Zonaras, s.v. Μῦ (=Etymologicum Magnum s.v)
“Moo: a simple sound, this utterance imitates a moan. A moan is an echo of moo, a sound coming from the nose.”
“He is about to sacrifice me and he is telling me to say “baa”.”
θύειν <με> μέλλει καὶ κελεύει βῆ λέγειν.
Aelian, On Animals, 16.16
τῶν δὲ οἰῶν βληχή, “The bleating of sheep”
Hermippus, fr. 19
“Baa”
[βᾶ]
Suda, s.v. Βή (beta, 240)
Baa: This is the imitation of the sound of sheep—since Attic speakers do not say bai. Cratinus in his Dionysalexandros says “the last one walks forward saying “baa baa” like a sheep.”
“It was [Geta’s] habit to pose questions to grammarians, for instance, how they might name the way various animals make sounds: sheep bleat, pigs grunt, doves coo, boars grunt, boars growl, lions roar, leopards sneer, elephants sound horns, frogs croak, horses whinny, donkeys bray, bulls low. He would prove each of these with ancient writers.”

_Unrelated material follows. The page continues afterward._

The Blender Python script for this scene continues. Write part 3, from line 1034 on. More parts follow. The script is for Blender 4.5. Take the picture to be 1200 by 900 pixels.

Familiare illi fuit has quaestiones grammaticis proponere, ut dicerent singula animalia quomodo vocem emitterent, velut: agni balant, porcelli grunniunt, palumbes minurriunt, porci grunniunt, ursi saeviunt, leones rugiunt, leopardi rictant, elephanti barriunt, ranae coaxant, equi hinniunt, asini rudunt,1 tauri mugiunt, easque de veteribus adprobare.
It seems likely to me that Ancient Greek pigs said γρῦ γρῦ
Hesychius
“goggrusai: to make noise like a pig”
γογγρύσαι· ὡς χοῖρος φωνῆσαι
“The noise of a pig
γρύλλη· ὑῶν φωνή
Cf. Photius gogggruzein and grulizein: “swine sounds”
“Among Attic speakers gru is used to describe something small and accidental. For they call both the dirt under a fingernail gru and the bric-a-brac of a home grutaria. The man who sells the bric-a-brac is a grutopolos.”